There is a tendency for us to play down the second of the two comings of Jesus that I mentioned at the beginning of Mass, so as to give emphasis to his first coming, over 2000 years ago. While it gives us a warm feeling, and gives our children a lot of excitement, to prepare for the Christmas event, we must never forget that due emphasis must also be given to Christ’s return at the end of time, when he will bring world history to a close and usher in the fullness of the kingdom of heaven. We live in between those key moments in history. Note that the word “history” can be spelt as “his story”, in other words, Christ’s history. Pope St John Paul II once wrote that Jesus Christ is the fulfilment and center of all history, the world’s history and our own personal history. If our lives are centered simply on what happens to us, and what we can achieve in this world, we have missed the essential point of our life and our history. Put simply, our life and our story are determined by Christ’s life and his story. The beginning of our real life and our personal story happens not at our natural birth, but at our new birth, our supernatural birth, in other words, at our baptism. That primary sacrament, coupled with confirmation, consecrates us to God, adopts us into His family as his sons and daughters, brings forgiveness of the original sin of our first parents, Adam and Eve, and our own personal sins, restores the life of the Holy Spirit, the life of grace within us and qualifies us for everlasting life in heaven.

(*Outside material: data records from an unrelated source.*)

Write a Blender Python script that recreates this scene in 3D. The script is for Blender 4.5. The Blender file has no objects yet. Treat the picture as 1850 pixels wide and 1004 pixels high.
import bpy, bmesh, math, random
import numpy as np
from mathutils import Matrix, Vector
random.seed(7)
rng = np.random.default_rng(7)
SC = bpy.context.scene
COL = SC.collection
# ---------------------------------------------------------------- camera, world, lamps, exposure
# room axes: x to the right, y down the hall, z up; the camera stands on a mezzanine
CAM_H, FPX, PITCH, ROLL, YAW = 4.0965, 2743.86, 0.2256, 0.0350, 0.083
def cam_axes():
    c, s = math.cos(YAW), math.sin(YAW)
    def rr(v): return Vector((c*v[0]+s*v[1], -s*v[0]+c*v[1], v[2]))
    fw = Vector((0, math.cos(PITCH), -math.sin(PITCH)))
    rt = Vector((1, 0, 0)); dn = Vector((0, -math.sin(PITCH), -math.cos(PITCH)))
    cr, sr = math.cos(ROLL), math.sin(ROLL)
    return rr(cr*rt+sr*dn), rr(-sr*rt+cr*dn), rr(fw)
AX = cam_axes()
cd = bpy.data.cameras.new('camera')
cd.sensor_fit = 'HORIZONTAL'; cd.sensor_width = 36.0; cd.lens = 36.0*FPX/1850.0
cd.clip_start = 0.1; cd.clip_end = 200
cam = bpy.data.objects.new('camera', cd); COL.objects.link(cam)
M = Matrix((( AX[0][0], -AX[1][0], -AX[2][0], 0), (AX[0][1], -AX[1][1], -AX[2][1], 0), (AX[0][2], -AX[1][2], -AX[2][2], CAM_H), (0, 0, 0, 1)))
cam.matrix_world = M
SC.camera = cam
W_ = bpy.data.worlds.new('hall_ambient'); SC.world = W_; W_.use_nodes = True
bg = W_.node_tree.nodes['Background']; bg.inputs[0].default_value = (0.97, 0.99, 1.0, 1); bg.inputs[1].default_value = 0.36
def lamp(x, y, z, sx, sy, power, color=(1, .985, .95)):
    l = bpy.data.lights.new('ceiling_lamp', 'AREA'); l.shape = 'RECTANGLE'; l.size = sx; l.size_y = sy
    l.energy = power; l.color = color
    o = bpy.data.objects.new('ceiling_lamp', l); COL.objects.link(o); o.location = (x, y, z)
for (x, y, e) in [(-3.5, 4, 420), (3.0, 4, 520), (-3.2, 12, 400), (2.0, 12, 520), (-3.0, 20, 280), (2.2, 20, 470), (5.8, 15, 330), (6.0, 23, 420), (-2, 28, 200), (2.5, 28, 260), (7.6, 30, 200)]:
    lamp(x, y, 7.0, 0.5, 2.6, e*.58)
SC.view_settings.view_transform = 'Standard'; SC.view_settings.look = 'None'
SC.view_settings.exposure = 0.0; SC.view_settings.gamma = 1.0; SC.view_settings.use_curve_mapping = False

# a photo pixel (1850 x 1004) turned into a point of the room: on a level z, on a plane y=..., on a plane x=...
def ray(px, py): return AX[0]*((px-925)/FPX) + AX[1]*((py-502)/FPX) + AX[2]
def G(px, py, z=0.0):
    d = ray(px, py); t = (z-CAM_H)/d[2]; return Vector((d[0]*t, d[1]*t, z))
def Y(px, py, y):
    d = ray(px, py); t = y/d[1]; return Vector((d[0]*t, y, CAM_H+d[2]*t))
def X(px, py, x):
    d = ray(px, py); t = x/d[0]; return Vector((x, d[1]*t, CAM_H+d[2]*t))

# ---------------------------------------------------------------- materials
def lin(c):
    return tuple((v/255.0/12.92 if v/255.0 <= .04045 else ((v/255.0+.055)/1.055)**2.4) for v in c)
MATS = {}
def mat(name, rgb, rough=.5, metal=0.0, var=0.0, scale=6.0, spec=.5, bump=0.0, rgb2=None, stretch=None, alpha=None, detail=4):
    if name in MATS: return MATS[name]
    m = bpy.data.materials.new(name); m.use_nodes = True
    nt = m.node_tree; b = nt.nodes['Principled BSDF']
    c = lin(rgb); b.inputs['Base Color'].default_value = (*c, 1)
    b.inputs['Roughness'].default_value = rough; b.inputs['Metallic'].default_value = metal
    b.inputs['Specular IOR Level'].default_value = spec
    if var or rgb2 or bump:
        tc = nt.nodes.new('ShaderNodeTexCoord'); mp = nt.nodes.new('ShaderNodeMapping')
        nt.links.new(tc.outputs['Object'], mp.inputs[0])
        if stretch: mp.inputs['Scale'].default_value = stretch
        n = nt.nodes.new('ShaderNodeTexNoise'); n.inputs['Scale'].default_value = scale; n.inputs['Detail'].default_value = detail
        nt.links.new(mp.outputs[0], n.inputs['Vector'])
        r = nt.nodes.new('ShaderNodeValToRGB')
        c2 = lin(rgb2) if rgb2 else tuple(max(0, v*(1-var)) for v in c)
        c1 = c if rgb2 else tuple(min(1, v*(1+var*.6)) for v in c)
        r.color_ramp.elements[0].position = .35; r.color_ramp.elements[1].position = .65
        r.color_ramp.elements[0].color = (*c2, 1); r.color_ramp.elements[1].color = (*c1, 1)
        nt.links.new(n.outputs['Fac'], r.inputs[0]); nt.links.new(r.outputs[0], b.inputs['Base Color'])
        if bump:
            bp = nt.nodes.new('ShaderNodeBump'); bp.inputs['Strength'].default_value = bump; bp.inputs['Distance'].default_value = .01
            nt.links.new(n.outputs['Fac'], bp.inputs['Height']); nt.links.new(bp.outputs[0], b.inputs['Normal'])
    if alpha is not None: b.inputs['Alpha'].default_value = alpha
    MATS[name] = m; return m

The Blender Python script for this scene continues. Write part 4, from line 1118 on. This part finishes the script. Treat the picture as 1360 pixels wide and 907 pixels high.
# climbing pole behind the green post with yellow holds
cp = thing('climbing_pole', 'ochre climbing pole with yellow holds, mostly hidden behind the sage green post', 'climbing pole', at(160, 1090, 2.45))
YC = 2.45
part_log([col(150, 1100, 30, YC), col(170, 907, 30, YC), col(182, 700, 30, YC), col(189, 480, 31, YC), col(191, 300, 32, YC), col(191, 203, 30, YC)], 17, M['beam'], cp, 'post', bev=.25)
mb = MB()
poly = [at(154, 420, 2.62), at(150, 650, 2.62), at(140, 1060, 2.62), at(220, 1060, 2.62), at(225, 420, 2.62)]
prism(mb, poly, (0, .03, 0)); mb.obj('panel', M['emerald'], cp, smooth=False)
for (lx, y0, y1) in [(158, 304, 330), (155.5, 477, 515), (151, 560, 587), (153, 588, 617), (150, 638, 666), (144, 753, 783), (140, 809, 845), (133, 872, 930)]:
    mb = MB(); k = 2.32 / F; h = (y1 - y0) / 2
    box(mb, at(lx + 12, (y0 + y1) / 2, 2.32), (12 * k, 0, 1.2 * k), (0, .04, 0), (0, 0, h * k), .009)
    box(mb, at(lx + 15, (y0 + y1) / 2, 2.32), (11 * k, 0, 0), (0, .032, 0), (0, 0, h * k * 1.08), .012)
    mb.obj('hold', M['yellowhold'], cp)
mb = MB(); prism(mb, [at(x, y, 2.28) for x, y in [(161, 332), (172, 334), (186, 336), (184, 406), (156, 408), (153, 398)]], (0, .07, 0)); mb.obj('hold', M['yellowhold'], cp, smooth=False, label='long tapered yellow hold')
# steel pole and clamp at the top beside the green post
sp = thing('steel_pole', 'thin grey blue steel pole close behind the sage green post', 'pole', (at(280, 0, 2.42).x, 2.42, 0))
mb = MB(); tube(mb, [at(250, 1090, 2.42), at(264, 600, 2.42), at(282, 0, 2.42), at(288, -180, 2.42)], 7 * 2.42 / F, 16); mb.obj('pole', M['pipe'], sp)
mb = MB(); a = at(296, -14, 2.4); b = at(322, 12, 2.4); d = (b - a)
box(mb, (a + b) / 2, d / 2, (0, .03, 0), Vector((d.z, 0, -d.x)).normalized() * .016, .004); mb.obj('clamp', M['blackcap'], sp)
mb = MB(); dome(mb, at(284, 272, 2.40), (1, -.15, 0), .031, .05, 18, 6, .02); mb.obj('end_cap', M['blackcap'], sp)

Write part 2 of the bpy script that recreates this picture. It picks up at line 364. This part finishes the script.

The consequence of our baptismal anointing, if we build on it, means that, when Christ does come at the end of time to usher in the kingdom of God, it should not be a time of mortal fear for us, as it will be for many, as Jesus says in the gospel today: “People will faint from fear and foreboding of what is coming upon the world”. But for us, who have kept Christ firmly at the centre of our personal history, it will be a time of rejoicing, such that we can, again in Christ’s own words “stand up and raise your heads, because your redemption is drawing near”. You know, and I know, brothers and sisters, that the great majority of people in our world today \, pay little or no attention to thinking about, or preparing for, the end of all things on earth, and the return of Christ in glory, the time of judgement and our eternal destiny, be it heaven or hell. Even many Christians pass their days, immersed in the things of this world, with nary a thought of the world to come, or how they should be preparing for it. Yet Jesus is most emphatic about it, again to quote his words from our gospel today: “For it will come upon all who live on the face of the whole earth”. The Church, therefore, established the season of Advent, not so much to get us in the mood for celebrating the Christmas event, with all its angels, and shepherds, and kings. and oxen and asses, and all the rest of it. But to remind us that our real focus during this time should be on Christ’s second coming and getting ourselves ready for it, whenever it may come, so that, to quote Jesus once again, “that day does not catch us unexpectedly, like a trap”.
What most Christians fail to appreciate is that our lives can accelerate or hold back the time when Christ returns. We are, in other words, part of the process of bringing in the kingdom of God. The more we live in holiness, seeking to please God in all we do, the more we hasten the end of all things. So St Paul “urges” us in our second reading, so to live and strengthen our hearts in holiness that we may be “blameless before our God and Father at the coming of our Lord Jesus with all his saints”. St Peter, in his second letter, declares that we should be “leading lives of holiness and godliness, waiting and hastening the coming of the day of God” (2 Peter 3: 11-12). We must be on guard, according to the words of Jesus in our gospel, “that our hearts are not weighed down with dissipation and drunkenness and the worries of this life”. Our prayer, our personal holiness, our lives of love of God and of others, are all means of hastening the coming of the day of the Lord.
So, we come, brothers and sisters, to this season of Advent, once again, determining how we should be living out these days of anticipation. Will we, as so many years before, forget about Christ’s second coming, and the end of all things, in order to focus in on the celebrations of the Christmas event? Or will we give sufficient concentration on the coming return of our Lord Jesus Christ? Will we allow God, in the words of our responsorial psalm to “lead the humble in what is right, and teach us his way?” Will we, in the words of our gospel, “be alert at all times, praying that we may have the strength to escape all these things that will take place, and to stand before the Son of Man”, Jesus Christ our Lord?